The opinions expressed by columnists are their own and do not necessarily represent the views of Townhall.com.
ARLINGTON, Texas (BP)--Unlike some of the young and often flashy multi-millionaires who come into the NFL each year, coaches tend to be older, more matured, and concerned with life lessons instead of six-figure bonuses.

That's exactly what Green Bay Packers chaplain Troy Murphy has found in his two years of conducting Friday morning coaches' Bible studies.

"Coaches have a more sober perspective, they have done more life," Murphy said. "You can definitely connect with them quicker on a spiritual level than the players, because they are older and have seen more life."

Among the Packers coaches who are getting their team ready for Super Bowl XLV Sunday against the Pittsburgh Steelers is defensive coordinator Dom Capers.

At age 60, he certainly learned plenty of life lessons. He has been hired and fired twice as an NFL first-time expansion head coach.

Capers is enjoying his first-ever trip to the Super Bowl as a head or assistant coach, but said his personal faith remains the centerpiece of everything he does.

"I'm very blessed to be able to be in the NFL for such a long time (25 years), but without my faith and my belief in God and religion I wouldn't be able to do it."

He set a bit of unwanted NFL history when he became the first coach to lead two expansion franchises, the Carolina Panthers and the Houston Texans, only to get fired after four years each time.

"I've always said coaches get too much of the credit and often too much of the blame. You're never as good or as bad as people say, but you've got to have faith in God to be able to handle the ups and the downs because usually there are going to be more downs."


Other Christians on the Packers staff are special team assistant Chad Morton, equipment manager Pepper Burruss and linebackers coach Kevin Greene.

Morton said his faith in God helped him through a difficult transition from a player in the league to an assistant coach.

"It's easier to thank God when you want to do well in a game or you're playing in a big spot. What happens when that is taken away? You still have to stay faithful."

He credits his wife Tamra and his mother-in-law for keeping him committed through regular prayer and Bible study and involvement in his home church in Costa Verdes, California.

A regular spiritual schedule during Super Bowl week, Morton said, is critical.

"You just look at the history of the Super Bowl and people who got in trouble this week and you try to avoid that. You just need to be in your room with prayer to focus on what is important," he said.

Morton said he linked up with Burruss earlier in the week at the Packer team hotel lobby to plan out a schedule.

"Pepper said, the schedule is changed a lot this week, but we need our Bible study. We need to be together."

Said Murphy, the chaplain, "Coaches' Bible study is on Friday morning. Coaches are a lot busier than players, and not always there, but Pepper Burruss is always there, Chad, Kevin."


During the 1990s, Capers spent some time coaching with the Steelers and worked with current Pittsburgh defensive coordinator Dick LeBeau. They developed a close friendship based on football and their faith in Christ.

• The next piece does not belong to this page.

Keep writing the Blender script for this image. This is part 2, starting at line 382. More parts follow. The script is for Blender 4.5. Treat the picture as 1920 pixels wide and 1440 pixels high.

"Well, Dick and I are very good friends. When we first went to Pittsburgh, we roomed together initially," Capers said.

"We're both from the same part of the country, both small-town Ohio guys. I have a great amount of admiration for Dick. When you think about what he's done, I don't think anybody else has done it, in terms of being a player who was just inducted into the Hall of Fame and now a coach."

Art Stricklin is a Dallas-based sports correspondent.